Committed to PEOPLE'S RIGHT TO KNOW
Vol. 4 Num 345 Thu. May 20, 2004  
   
Front Page


Internet telephony caught in red tape


Bureaucratic tangles keep holding back the internet telephony licensing process, denying people access to modern, cheaper technology and the public exchequer counting huge loss.

The telecoms regulator, Bangladesh Telecommunications Regulatory Commission (BTRC), has asked the telecoms ministry to give the go-ahead to private operators to launch internet telephony via VSAT (very small aperture terminal) instead of going for an internet exchange.

"If the ministry give its nod immediately, we hope the internet telephony could be launched by the end of this month or first week of June," BTRC Chairman Syed Marghub Murshed wrote in a letter to the secretary of the ministry.

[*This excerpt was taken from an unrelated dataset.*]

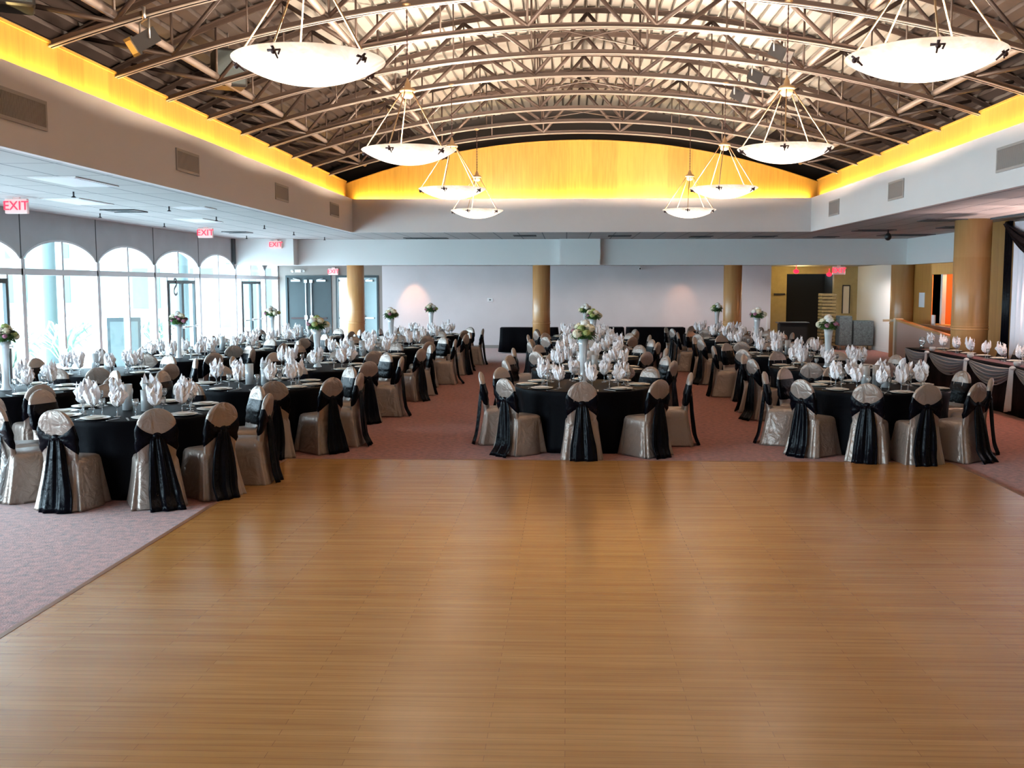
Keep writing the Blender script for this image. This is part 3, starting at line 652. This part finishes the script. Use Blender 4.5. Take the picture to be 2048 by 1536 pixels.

The BTRC thinks it is already late to award licence for the Voice-over Internet Protocol (VoIP), a technical synonym for internet telephony, and the ministry should come up with a formula that the private operators find friendly.

State telecoms monopoly Bangladesh Telegraph and Telephone Board (BTTB) introduced VoIP in February to generate calls to 10 countries without licence, a move that private operators say is against BTRC's even-playing field concept.

Telecoms Secretary Faruq Ahmad Siddiqi told The Daily Star that the ministry was considering to work out a formula making sure that the government does not lose revenue once the VoIP is introduced.

"It is not wise to launch VoIP without having a solution to the contentious issue. We are working on it and will inform the BTRC at the right time," Faruq said.

"Bangladesh can earn more than $2 billion till 2006 if we could grab a fraction of the region's call through VoIP," said Akhteruzzaman Manju, president of Internet Service Providers Association, Bangladesh (Ispab) quoting a report of the sixth International Asia Pacific Voice-over Internet Protocol Seminar.

He said VoIP service minutes and revenue in the Asia-Pacific are expected to touch $48 billion and call duration 600 billion minutes by 2006.

He said the region constituted 29.4 percent of the world market in terms of revenue in 1999 and the share is expected to rise to nearly 37 percent by 2006.

Prime Minister Khaleda Zia at a meeting of the ICT Task Force last month tasked the telecoms regulator and ministry with awarding internet telephony licence at the shortest possible time.